As you prepare to use the zero-sum method, track your income and expenses for several months. Doing so lets you see where your money goes and can help you make adjustments to better reach your goals.

The idea of assigning every dollar or cent a job can also help you get and stay on track financially. If you have money left over at the end of each month, you can add it to your savings, put it into a retirement account, or use it to pay off debt.

Cons of the Zero-Sum Budget

This budgeting method does have some potential disadvantages.

It Requires a Month’s Worth of Expenses to Get Started

Spending last month’s money this month can be a big issue for many people, especially those who live paycheck to paycheck. One option is to use money in your emergency fund to get you started on your first month. The income you earn from your paychecks during the first month will go toward the next month’s budget and replenishing your emergency fund.

If the idea of dipping into your savings makes you nervous, another option is to focus on saving up an additional month of income before you jump into using this method.

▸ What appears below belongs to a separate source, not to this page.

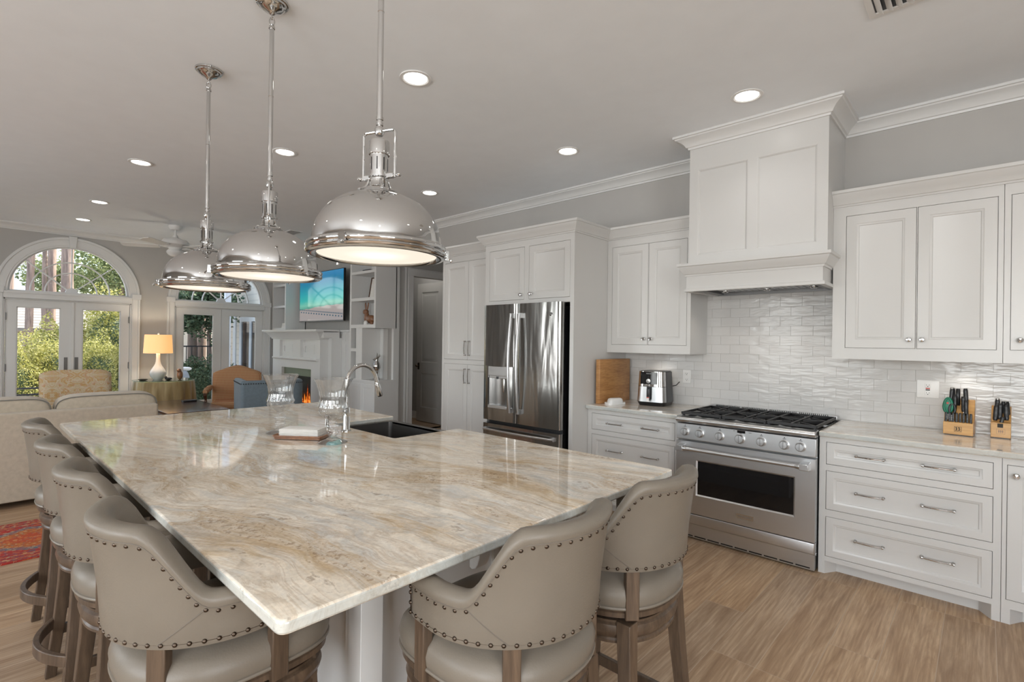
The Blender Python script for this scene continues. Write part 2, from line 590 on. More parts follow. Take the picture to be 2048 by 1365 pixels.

It Can Be Easy to Miss Expenses

Another possible drawback of the zero-sum method is that you could miss expenses while following it, particularly if you have irregular expenses such as insurance that’s due quarterly or vet bills every so often. One way to account for those irregular expenses is to divide them up and treat them as monthly expenses. A $200 insurance payment due quarterly can become a $50 monthly payment. Set the $50 aside each month until the bill is due.

PSECU Can Help You Reach Your Financial Goals

The budgeting method that works best for you depends on your goals, your lifestyle, and your income. You might want to experiment with a few different methods, weighing the pros and cons of each one before you settle on a budgeting method you like best.